I was once a mathematics professor, a path I set myself on fairly early in life. During the tenure process, I worried I would have to leave my position, and realized I wouldn’t want my next move to be to another professorship. I did get tenure, but started working with a career counselor in the late summer, and tendered my resignation in the fall.
The career counseling didn’t actually lead me to programming and web design – after a sidetrack to consider professional organizing I decided to make a go of my crafting as a business. I learned a lot about myself in the process, though, via questions and introspection and reading my old diaries (oh dear). In particular, I realized I have two touchstones, and wrote a sort of personal manifesto.
puzzles
I like a lot of things that look different on the surface: miniatures, organization, programming, teaching, designing. The umbrella for all of them is puzzles: all of these things have a specific goal that you know when you’ve met, and require ingenuity, creativity, and perhaps a wide range of skills to accomplish.
Programming: the goal is a program that accomplishes a specific task, with sensible user interface and other behavior. In addition to working out algorithms, web applications require getting multiple programming languages to work together and creativity in making an attractive layout across a range of devices.
Teaching: the goal is getting the concepts across or the basics of the skill transmitted. It requires finding the sweet spot of enough detail to understand but not so much to overwhelm, determining the source of student difficulties, and thinking outside the box for analogies or illustrations.
Organization: the goal is to store objects in a useful and aesthetically pleasing fashion. The creativity is in thinking of different uses for limited space, and perhaps repurposing decorative objects so they are also functional.
Miniatures: the goal is to make something as true to its full-scale version as possible but at the specified size (at least for me. I don’t like miniature cabinets and drawers that don’t open). It requires some creative engineering and can benefit, again, from repurposing objects.
Crafting: my usual goal is to recreate a shape in fiber or satisfy a practical need with a crafted item. Inherently two-dimensional materials have to be put into three-dimensional form, supply limitations respected, and a suitable order of operations chosen so the piece goes together smoothly and as easily as possible.
Mathematical research is not a puzzle. Though it certainly requires creativity and breadth of skill, it is far too open-ended to be a puzzle.
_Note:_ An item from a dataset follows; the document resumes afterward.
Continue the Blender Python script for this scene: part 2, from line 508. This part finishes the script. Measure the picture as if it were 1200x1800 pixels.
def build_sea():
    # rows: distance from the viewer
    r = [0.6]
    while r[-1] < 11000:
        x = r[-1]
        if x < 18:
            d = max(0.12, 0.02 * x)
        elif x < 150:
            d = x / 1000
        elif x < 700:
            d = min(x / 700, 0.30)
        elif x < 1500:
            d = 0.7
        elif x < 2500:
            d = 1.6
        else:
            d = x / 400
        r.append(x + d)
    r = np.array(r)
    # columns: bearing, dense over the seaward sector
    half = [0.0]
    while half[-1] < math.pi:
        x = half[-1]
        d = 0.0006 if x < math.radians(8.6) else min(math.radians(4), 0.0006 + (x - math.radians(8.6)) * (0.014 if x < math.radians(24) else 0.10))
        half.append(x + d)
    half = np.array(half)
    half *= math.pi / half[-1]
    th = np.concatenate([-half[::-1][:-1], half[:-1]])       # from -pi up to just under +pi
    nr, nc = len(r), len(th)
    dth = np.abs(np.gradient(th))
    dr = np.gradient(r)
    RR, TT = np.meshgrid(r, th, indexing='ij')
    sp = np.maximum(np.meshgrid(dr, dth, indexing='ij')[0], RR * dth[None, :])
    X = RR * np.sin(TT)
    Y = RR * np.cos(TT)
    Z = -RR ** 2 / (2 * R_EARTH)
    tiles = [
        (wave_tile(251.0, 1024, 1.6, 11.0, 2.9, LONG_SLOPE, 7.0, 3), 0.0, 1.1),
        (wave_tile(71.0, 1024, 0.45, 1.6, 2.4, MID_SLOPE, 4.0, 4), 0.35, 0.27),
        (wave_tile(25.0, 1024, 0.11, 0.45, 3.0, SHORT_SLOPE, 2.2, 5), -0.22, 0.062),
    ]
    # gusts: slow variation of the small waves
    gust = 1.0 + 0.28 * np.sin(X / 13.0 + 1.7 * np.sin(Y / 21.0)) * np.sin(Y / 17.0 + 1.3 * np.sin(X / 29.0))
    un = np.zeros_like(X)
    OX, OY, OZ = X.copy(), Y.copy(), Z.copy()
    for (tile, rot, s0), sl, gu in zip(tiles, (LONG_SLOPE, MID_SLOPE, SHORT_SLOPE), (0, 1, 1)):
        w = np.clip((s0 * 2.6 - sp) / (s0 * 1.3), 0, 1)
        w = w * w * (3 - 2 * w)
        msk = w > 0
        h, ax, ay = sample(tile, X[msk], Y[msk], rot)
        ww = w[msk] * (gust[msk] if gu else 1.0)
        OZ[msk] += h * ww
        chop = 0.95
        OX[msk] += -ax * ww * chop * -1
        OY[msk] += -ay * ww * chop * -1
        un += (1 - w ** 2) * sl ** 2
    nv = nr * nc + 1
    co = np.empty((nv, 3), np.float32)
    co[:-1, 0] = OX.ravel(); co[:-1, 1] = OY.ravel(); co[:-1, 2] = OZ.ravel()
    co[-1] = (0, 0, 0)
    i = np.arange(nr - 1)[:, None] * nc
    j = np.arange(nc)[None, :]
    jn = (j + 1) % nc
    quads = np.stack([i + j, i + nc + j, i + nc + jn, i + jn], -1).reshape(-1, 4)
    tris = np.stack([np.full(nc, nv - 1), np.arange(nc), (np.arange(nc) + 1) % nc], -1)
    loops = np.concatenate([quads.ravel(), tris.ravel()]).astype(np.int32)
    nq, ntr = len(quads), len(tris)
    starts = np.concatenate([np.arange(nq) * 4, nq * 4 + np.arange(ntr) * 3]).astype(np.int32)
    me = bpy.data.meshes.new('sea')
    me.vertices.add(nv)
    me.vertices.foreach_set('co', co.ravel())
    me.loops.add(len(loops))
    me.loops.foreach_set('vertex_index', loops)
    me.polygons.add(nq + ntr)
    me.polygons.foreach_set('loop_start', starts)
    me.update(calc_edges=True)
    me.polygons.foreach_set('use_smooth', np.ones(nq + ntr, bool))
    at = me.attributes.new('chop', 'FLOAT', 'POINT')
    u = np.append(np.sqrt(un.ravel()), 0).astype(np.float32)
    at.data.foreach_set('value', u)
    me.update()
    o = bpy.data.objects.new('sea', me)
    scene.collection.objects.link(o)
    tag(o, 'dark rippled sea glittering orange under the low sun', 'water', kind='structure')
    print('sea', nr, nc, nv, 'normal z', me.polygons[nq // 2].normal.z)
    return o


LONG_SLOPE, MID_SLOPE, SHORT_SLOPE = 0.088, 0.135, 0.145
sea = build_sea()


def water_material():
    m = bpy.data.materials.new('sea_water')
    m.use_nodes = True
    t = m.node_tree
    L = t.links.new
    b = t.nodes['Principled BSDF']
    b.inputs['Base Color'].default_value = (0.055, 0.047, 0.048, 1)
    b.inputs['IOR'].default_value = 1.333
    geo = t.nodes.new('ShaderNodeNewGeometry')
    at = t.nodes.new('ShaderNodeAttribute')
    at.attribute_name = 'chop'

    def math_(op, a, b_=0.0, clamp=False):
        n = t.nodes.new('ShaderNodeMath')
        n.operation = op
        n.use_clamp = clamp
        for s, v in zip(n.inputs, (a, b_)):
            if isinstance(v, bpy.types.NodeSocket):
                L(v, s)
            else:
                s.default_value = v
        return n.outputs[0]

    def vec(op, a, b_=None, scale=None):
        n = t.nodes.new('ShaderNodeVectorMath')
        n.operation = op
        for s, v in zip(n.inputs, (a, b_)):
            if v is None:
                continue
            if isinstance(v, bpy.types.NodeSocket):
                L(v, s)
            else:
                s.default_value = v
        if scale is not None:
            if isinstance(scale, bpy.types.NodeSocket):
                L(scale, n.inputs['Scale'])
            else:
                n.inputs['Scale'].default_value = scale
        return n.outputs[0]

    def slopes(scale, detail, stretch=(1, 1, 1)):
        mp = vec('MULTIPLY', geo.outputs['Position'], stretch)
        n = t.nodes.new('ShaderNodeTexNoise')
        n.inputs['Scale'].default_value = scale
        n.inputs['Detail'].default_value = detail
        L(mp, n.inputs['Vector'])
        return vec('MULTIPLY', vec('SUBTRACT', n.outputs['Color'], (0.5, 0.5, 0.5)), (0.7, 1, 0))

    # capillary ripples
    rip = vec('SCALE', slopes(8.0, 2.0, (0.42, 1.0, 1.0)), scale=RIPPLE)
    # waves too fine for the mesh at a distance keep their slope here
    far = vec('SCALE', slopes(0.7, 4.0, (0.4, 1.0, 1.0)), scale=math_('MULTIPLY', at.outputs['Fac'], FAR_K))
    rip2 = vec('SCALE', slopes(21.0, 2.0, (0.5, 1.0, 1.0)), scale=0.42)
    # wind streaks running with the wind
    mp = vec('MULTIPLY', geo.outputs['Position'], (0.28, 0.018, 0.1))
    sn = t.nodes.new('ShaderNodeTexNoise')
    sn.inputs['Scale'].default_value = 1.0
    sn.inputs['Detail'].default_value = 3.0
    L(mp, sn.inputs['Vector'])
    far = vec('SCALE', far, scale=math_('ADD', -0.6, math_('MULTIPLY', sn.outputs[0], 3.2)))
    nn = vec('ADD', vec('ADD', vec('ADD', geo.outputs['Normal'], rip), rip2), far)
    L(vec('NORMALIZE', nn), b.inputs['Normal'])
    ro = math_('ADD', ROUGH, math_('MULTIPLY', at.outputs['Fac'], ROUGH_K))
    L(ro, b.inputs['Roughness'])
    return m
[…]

None of these are puzzles with only a single correct answer, unlike most things called puzzles. They also vary in difficulty; I’ve focused on programming largely because I like my puzzles very hard (provided it is not because I must know the names of fifth century Scandinavian royalty or have insanely good fine motor skills).
my question is HOW
How do I make it fit? make it work? make do? get the message across? optimize?
more than meets the eye
I loved weirdness as a child. Myths, aliens, parallel universes, fairylands, the paranormal, animal intelligence, magic and advanced technology, things that worked by dream logic. I loved things that suggested those worlds were within reach, perhaps even hidden in unnoticed pockets of our own mundane world. I wanted there to be a hidden layer, another dimension, magical underpinnings, secret talents. I didn’t want mysteries to be explained, and although I am glad to be rational and realistic, my wonder and credulity were the saddest loss of growing up.
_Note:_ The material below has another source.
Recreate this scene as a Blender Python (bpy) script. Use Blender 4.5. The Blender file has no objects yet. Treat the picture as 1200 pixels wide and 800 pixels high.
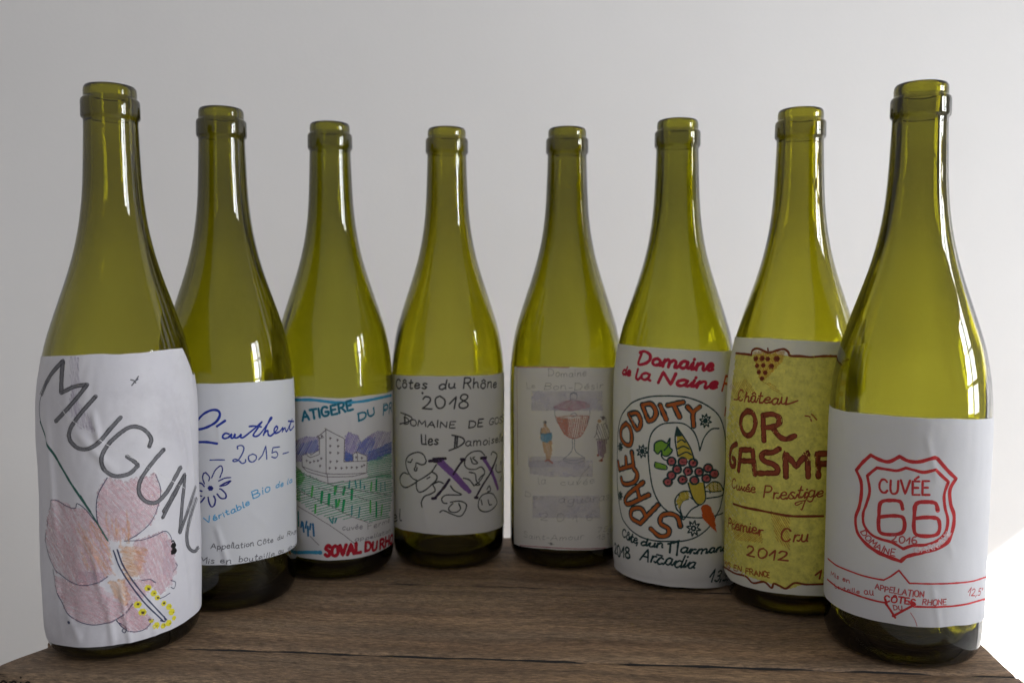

I started reading fantasy and science fiction in fifth grade, but even before that I liked Shel Silverstein and Daniel Pinkwater. I was fascinated by a book my mother had about gnomes, presenting them as though they were real and exploring their culture. I inhaled the von Daniken books about aliens building the pyramids and as an explanation for passages in Ezekiel. Even now, the story outline of Labyrinth, Lizard Music, Alice in Wonderland, and a lot of Gaiman’s work (Stardust, Neverwhere, Coraline, Mirrormask) is one of my favorites: ordinary person enters extraordinary world and has to survive and succeed at some task. The ordinary person has to figure out the logic of the new world, which is different from mundane logic but has its own internal consistency. (there’s a puzzle for you)
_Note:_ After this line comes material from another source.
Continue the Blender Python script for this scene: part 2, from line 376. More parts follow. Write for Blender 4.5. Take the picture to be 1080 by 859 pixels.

This love of magic worlds ties in with my desire to have miniature furniture work properly – otherwise it takes you out of the moment. It goes with the little bug habitats I made as a child. It quite possibly even explains my fervent love for Robyn Hitchcock.
means and ends
I wish to put my touch on the world in such a way as to add to the wonder of it. I want my daily work to be solving challenging puzzles.